How to know your relationship struggles come from childhood

relationship struggles

Do you pull away before someone else can, anticipating their rejection? Relationship struggles like this can leave you feeling confused, baffled, and lonely.

You may wonder why the same patterns keep repeating themselves. And if there’s something wrong with you because you can’t find love like everyone else.

Maybe, instead of pulling away, you cling tightly to someone you should let go. That’s another sign of relationship struggles stemming from childhood.

Both these patterns are emblematic of insecure attachment. The first is avoidant and the second is anxious.

They stem from a childhood in which your needs for love and attention were met inconsistently. In the first case, you learned that people let you down and no one is there for you.

So, you might cut them off before they can disappoint you. It feels easier in the short term but leads to long-term loneliness and isolation.

And you may not realize you’re doing it. Sometimes these patterns are hidden behind blind spots and we act them out subconsciously.

Similarly, when you need constant reassurance about someone’s love for you, it has the effect of pushing them away. Even though that’s the opposite of what you want.

Relationship struggles & c-ptsd

Relationship struggles are one of the major outcomes of childhood trauma. When you never saw a healthy relationship, it’s hard to create one.

And that’s not your fault. Growing up in a dysfunctional home, you never learn about conflict resolution or intimacy.

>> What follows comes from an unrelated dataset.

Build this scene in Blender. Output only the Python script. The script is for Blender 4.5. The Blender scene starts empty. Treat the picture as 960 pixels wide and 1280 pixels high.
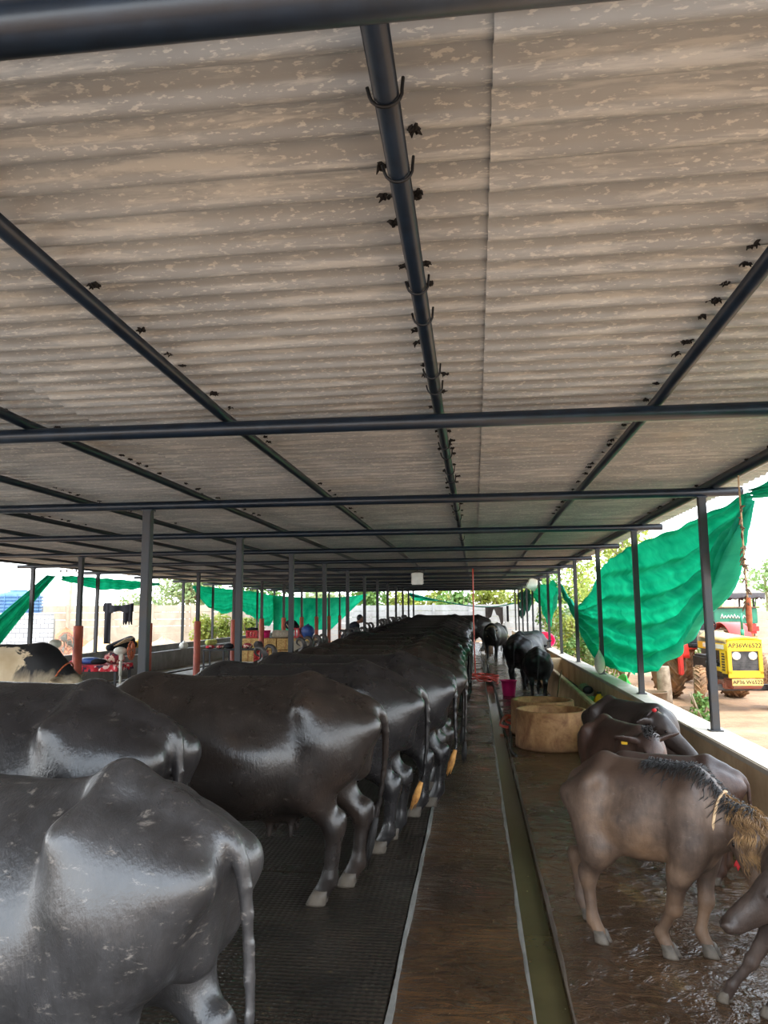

You learn that conflict is to be avoided or handled through rage, violence, or silent treatment. You learned that the honest emotions that build intimacy were not tolerated.

relationship struggles

So, the building blocks of solid relationships are foreign to you. Not only that, they feel life-threatening.

If, as a child, you were punished or rejected for displaying emotions, those become dysregulated and hard to express.

Instead of saying how you feel, you’ll try to determine what the other person wants and give them that. Or how to manipulate the situation to get what you want.

Both of these approaches create relationship struggles that prevent success and ensure pain.

So, how can you begin to create healthy relationships now?

3 ways to create healthy relationships

  1. Make honesty your policy.

    Instead of hiding how you feel because you fear it will get you rejected, practice expressing yourself. If someone asks you how you feel, tell them!

    You may have been raised to believe you are offending people or bothering them by having emotions. That’s not true, and people who care about you will welcome all the ways you feel.

  2. Avoid fantasy relationships.

    If someone pays little attention to you, they’re probably not that interested. If they’re all talk and no action, same thing.

    Hoping and wishing someone will change is not going to make them. Say what you want instead of hiding your needs and creating a fantasy relationship in your mind.

    If they won’t meet your needs, spend time treating yourself the way you want to be treated.

  3. Believe in second chances.

    You don’t have to forgive endlessly, but if someone makes a mistake, reconsider that hair-trigger decision to cut them off. Everybody deserves a chance to repair the relationship.

    If you pull away without letting them know what they did wrong, you take away that chance. And deprive yourself of something possibly wonderful in the future.